With 400 to 500 pieces offered annually at auction, the Nice-based artist, Arman, is the French contemporary sculptor the most represented in auction houses. During the 1960s, he worked on his ‘angers’ and ‘cuts’: broken objects, cut into slices or even burned. At the end of the 1970s, his previous works were the inspiration for Arman’s bronze sculptures, which currently change hands for between €1,000 and 10,000 on average. Faced with the plethora of these runs on the market, 50% of the works remain accessible and find buyers for less than €3,000. In parallel, the historic pieces can achieve more than €100,000: between 2005 and 2006, 12 sculptures exceeded this threshold, twice as many as in the 15 previous years! Since his death in October 2005, demand has risen particularly for the earlier pieces, to the point that the sardine can Full Up, of which there are 500 examples and which featured on the Iris Clert gallery invitation card in 1960, was sold for €3,100 at Leclere in Marseilles on 3 March 2007. This piece had sold for the equivalent of €680 in 2001. Another example of this inflation: a version of Poubelle, containing an accumulation of papers and rubbish, 100 examples of which were produced in 1964, sold for €1,200 at Calmels-Chambre-Cohen. In March 2006, at Cornette de Saint-Cyr, collectors tried to outbid each other for it, pushing the price up to €4,700. The Arman market is buoyant in France with 53% of the sales achieved but the artist is also very much appreciated by Anglo-Saxon (23% of sales achieved in the United States and the United Kingdom) and Italian collectors (14% of sales).

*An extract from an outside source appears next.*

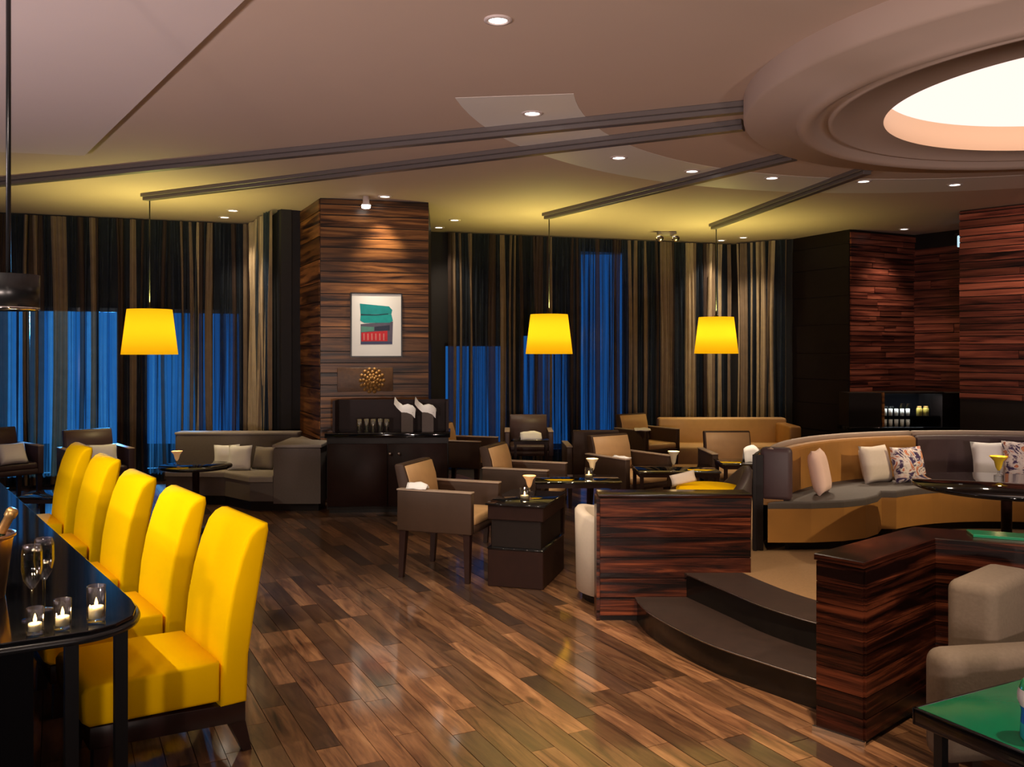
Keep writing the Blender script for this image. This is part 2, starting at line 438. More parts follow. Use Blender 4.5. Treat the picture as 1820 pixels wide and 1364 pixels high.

César is one of the most popular artists in France but he is also represented by the major Anglo-Saxon dealers. His large-scale bronzes (from more than a metre to 3 metres) change hands for between €100,000 and 250,000 on average like Fanny Fanny (233×245.1×121.9 cm) produced in 1990 which was purchased for £240,000 (more than €187,000) on 16 November 2006 At Christie’s NY. Reckon, currently, on €20,000-30,000 for a bronze hen standing some 20 to 30 cm high and signed by César. It is difficult to find the artist’s sculptures for less than €2,000: his small 6cm-high compressions made using bottle tops currently change hands for between €2,500 and 3,000, compared with barely €1,000 at the end of the 1990s.

There are also two Swiss artists amongst the new realist sculptors: Jean Tinguely and Daniel Spoerri. The market for Jean Tinguely is international with 39% of transactions realised in the United Kingdom and 61% in Switzerland and elsewhere in Europe. Despite this wider visibility, demand for the artist’s work has yet to be established and prices are slightly down on their 1997 levels. His works look affordable with 80% of sales at less than €5,000 although it should be said that 70% of the lots concern prints and drawings whereas the bulk of his sale receipts are achieved in his mecanised sculptures which generate 74% of the overall total.

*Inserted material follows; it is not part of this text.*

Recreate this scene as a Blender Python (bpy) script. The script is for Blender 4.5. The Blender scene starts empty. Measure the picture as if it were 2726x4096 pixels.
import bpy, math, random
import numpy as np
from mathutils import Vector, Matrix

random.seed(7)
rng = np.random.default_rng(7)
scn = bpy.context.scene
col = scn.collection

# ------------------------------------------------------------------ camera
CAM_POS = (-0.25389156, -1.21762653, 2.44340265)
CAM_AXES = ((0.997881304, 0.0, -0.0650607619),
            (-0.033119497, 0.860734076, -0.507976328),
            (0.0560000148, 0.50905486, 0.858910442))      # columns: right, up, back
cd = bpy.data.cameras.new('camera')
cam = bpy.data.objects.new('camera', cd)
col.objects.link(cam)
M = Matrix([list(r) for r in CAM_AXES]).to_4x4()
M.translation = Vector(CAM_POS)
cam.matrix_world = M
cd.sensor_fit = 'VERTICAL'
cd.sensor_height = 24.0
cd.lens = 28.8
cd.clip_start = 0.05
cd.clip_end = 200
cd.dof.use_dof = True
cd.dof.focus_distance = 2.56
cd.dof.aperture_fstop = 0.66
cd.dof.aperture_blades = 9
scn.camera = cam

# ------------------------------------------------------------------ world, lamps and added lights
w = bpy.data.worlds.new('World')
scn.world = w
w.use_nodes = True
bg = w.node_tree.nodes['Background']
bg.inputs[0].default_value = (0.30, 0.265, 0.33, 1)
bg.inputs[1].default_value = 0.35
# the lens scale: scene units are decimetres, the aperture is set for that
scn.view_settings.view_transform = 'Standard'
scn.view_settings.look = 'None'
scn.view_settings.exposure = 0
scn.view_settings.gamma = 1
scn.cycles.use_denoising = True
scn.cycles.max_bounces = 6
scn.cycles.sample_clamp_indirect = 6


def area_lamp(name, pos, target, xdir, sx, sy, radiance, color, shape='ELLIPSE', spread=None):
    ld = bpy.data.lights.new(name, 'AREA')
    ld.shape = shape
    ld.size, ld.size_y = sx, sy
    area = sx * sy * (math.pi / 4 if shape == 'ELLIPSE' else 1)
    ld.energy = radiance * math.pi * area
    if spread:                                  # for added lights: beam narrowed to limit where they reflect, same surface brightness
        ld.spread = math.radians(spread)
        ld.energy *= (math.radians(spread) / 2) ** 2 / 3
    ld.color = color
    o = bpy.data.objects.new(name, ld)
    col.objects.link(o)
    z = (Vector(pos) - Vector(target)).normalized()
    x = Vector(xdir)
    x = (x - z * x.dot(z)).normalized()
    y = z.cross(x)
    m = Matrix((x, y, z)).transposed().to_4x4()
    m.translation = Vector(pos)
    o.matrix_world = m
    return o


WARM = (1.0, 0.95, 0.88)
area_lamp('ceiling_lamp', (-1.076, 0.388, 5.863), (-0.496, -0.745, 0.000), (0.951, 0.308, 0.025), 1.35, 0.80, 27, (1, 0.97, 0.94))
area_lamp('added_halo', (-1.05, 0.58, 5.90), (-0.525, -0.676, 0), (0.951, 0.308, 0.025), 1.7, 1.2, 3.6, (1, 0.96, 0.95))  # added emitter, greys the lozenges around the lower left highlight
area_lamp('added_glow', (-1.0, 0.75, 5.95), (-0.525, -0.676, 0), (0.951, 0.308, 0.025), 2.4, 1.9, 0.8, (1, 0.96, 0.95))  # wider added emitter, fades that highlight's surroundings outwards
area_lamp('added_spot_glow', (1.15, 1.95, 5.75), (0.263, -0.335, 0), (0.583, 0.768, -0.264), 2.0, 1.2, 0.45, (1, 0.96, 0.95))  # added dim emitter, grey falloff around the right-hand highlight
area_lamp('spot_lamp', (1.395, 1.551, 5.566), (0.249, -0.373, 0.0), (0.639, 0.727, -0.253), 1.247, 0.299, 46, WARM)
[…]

Daniel Spoerri saw a very strong increase of +100% between 2004 and 2006. His Tableaux-pièges, in which real life is trapped, the piece fixing forever the remains of meals, are the most sought-after one-off pieces, selling for between €15,000 and 40,000 (he also produced more accessible runs in bronze). The more playful universe of Niki de Saint-Phalle, who came to prominence with the Nanas series (highly-colourful, full-bloom female figures) attracts collectors of all nationalities, including the Americans. In effect, 17% of sale receipts are generated in the United States. Niki is restablishing her 1990 price levels, the peak of the speculative bubble: at that time a seated 1968 Nana assise (77x73x81 cm) sold for less than £100,000 (around €130,000). The same work, auctioned in December 2006 by Sotheby’s Paris, found a buyer at €180,000.

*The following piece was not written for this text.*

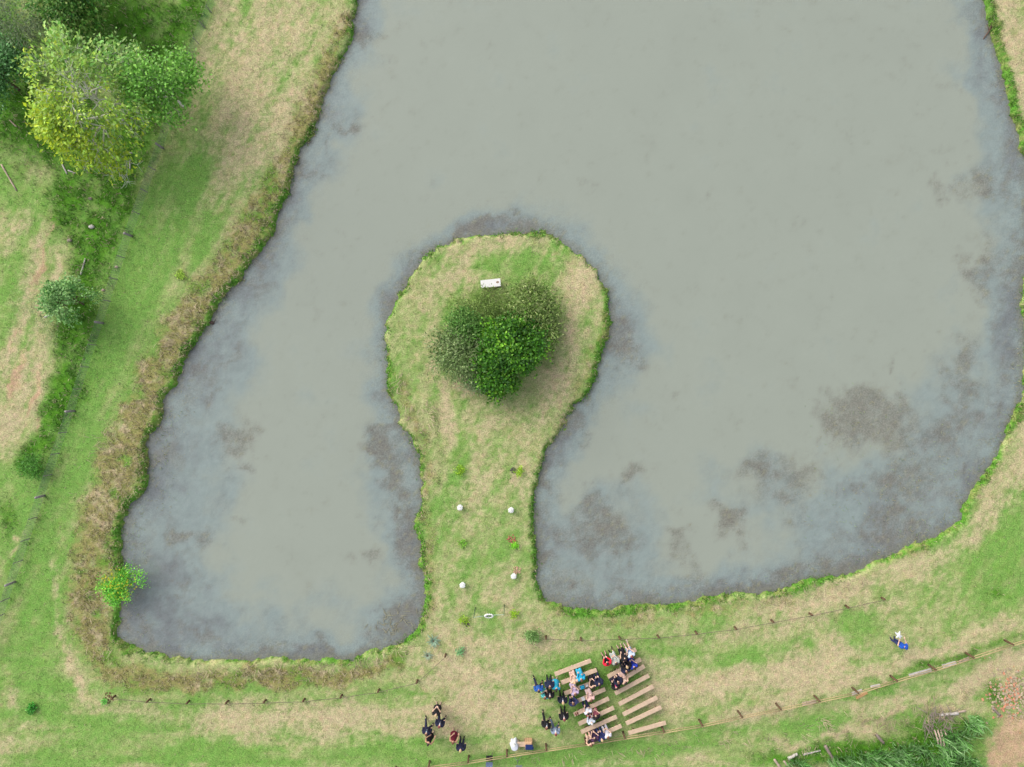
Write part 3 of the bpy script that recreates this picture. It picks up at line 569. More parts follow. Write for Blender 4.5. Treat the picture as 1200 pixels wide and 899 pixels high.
# clipped bushes beside the path
tree('small_bush', 'small speckled green bush right of the aisle at the end of the rope fence', 'bush', 624, 745, .6, 8, .35, [alb(70,115,45), alb(120,160,85), alb(180,200,140)], 1100, .09, 33, clump=.12, r0=.02, levels=3)
def weedy(label, px, py, rpx, pal, seed, n=200, ls=.09, h=.25, name='leafy_weed', grp=None):
    return tree(name, label, 'plant', px, py, h, rpx, h*.6, pal, n, ls, seed, clump=.07, r0=.012, levels=2, kids=6, spread=1.2, parts=('stem', 'leaves'), group=grp, zmin=.05)
YG = [alb(130,175,35), alb(165,200,50)]
GA = 'small plants bedded along both sides of the aisle'
for lab, x, y, r, pal, sd in [('yellow-green plant on the left of the aisle, nearest the island', 539, 551, 5, YG, 41), ('yellow-green plant on the right of the aisle, nearest the island', 608, 553, 5, YG, 42),
    ('green plant on the left of the aisle between the two white pots', 542, 637, 4, [alb(110,170,50), alb(140,190,70)], 43), ('bright green plant on the right of the aisle beside red earth', 603, 639, 3.5, [alb(110,190,10), alb(140,205,60)], 44),
    ('yellow-green plant left of the string gate', 543, 727, 5, YG, 45), ('yellow-green plant right of the string gate', 603, 720, 5, YG, 46)]:
    weedy(lab, x, y, r, pal, sd, grp=GA)
weedy('lone yellow-green weed in the mown strip by the left bank', 212, 322, 8, [alb(150,190,70), alb(185,210,90)], 47, n=170, ls=.13)
weedy('lone leafy green weed in the bottom left lawn', 37, 831, 5, [alb(50,140,40), alb(90,165,60)], 48, ls=.16)
weedy('small green plant at the left end of the rope fence', 122, 822, 2.5, [alb(90,180,60), alb(120,200,90)], 49, n=120)
weedy('small aloe-like green plant beside the last post of the left rope fence', 539, 762, 4, [alb(110,170,110), alb(140,190,130)], 50)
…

Following his death, Raymond Hains has seen the group’s most rapid price increase since 2005: +260%! His torn posters of the 1960s are greatly sought after. Reckon, currently, on €30,000-40,000 for a one square metre format, compared with less than €10,000 in the 1990s. But the artist also created small pieces which still sell for less than €1,500, like the small decollage of 1959 (8 x 6 cm) auctioned for €1,100 on 20 March 2006 at Cornette de Saint-Cyr. Hains prices began to rise during his life time with the auction of La lessive génie which sold for five times its estimated price at Sotheby’s London on 25 October 2005 (£50,000, or €73,800). At this same sale, his friend Jacques de la Villeglé achieved his record for Avenue de la Liberté, Charenton which sold for £75,000, or 110,700 euros. Following the example of Hains, his decent-sized decollages of the 1960s are now worth €30,000 and 40,000. The recent works are much less sought after and more accessible like the torn poster Sans titre of 1992 which changed hands for €1,800 on 27 March at Piasa (Paris).Although the decollages of Wolf Vostell are rare, this is not reflected in prices, making Vostell the most affordable of the ‘decollagists’ with nearly 90% of the works sold for less than €5,000. One work from 1959 was, for example, purchased for €3,700 on 11 November, 2006 at Sturies Andreas in Dusseldorf. Finally, François Dufrene easily crosses the €5,000 barrier for works of the same period. In October 2006, the hammer came down at £26,000 (close to €38,600) at Christie’s for his 1960 decollage entitled Apéritif.